Si deseamos una economía sana y capitalizada con la intensidad pretendida, habría que visibilizar y priorizar el problema de la corrupción. Y habría que atender tres grandes líneas (como lo señalan varios analistas), para afrontar el problema: la institucional, la del combate a la impunidad y la del factor cultural. En la primera línea (la institucional), habría que contemplar las reglas que incentivan la corrupción en todos los niveles de gobierno. El ejercicio práctico de la transparencia, a través de una práctica real de solicitud y acceso a la información pública, visualizando que el dinero público se ejerce con absoluta discrecionalidad. Por ello la Comisión Nacional Anticorrupción no es la solución, ya que lo que pretende es mantener la información en el limbo como la mejor forma de ignorar el problema. En el frente del combate a la impunidad, se libraría la batalla clave, ya que como señalamos, la corrupción en México no tiene consecuencias jurídicas. La historia es ya de cine: una vez superado el escándalo mediático, se solventa toda preocupación legal. Los ejemplos son innumerables, pero repasemos sólo los que menciona Transparencia Internacional y Forbes como símbolos de corrupción e impunidad: Carlos Romero Deschamps, Raúl Salinas de Gortari, Genaro García Luna, Alejandra Sota, la casa blanca de Peña Nieto, la casa de Malinalco de Luis Videgaray y una larguísima cola de ex gobernadores de todos colores y regiones, como Andrés Granier, Tomas Yarrington, Humberto Moreira, Arturo Montiel, Fidel Herrera, José Murat, Ulises Ruiz, Luis Armando Reynoso Femat, Guillermo Padrés, Rodrigo Medina, Juan Manuel Oliva, Mario Ernesto Villanueva Madrid, Pablo Salazar Mendiguchía, Mario Marín, César Duarte y un larguísimo etcétera. De 2000 a 2014 fueron exhibidos 72 casos de corrupción de 42 gobernadores, pero de estos sólo cuatro fueron sancionados. Este es un botón que muestra el nivel actual de corrupción e impunidad que enfrenta el país, y que lo han afectado en su economía e inversiones.

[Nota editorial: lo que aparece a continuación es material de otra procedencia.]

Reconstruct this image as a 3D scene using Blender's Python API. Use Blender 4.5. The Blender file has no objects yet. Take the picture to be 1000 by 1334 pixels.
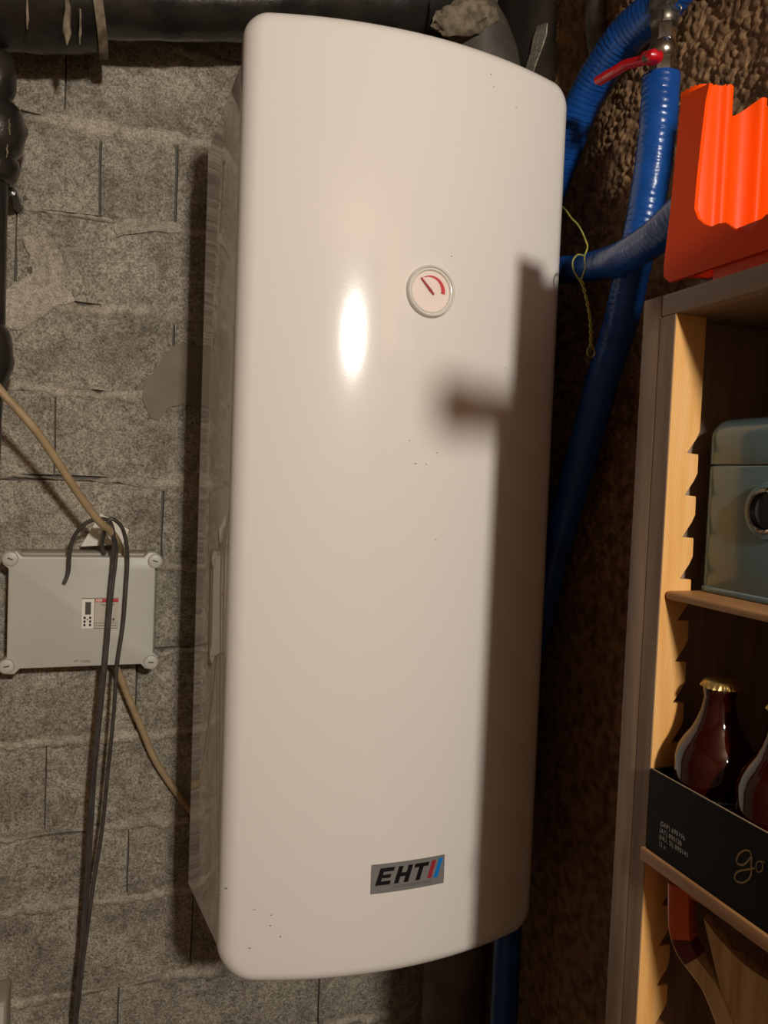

Y la tercera línea de confrontación a la corrupción es la cultural, ya que mientras sigamos pensando que la corrupción es un arte, un colectivo ejercicio sincronizado, y característica crónico-degenerativa que nos distingue en el mundo, tendremos poco que hacer frente a un problema que nos cuesta al menos, 100 mil millones de pesos al año. Aunque es más que desafortunado que por la vía legal nunca se haya sancionado la corrupción documentada de servidores públicos, el que ahora la corrupción pueda generar rendimientos electorales brinda esperanzas a que por la vía política algunos de estos hechos puedan ser castigados. A nadie debería sorprender que la economía esté cuasi paralizada y que la ciudadanía desprecie al gobierno. El problema no es sólo el Estado, sino el sistema.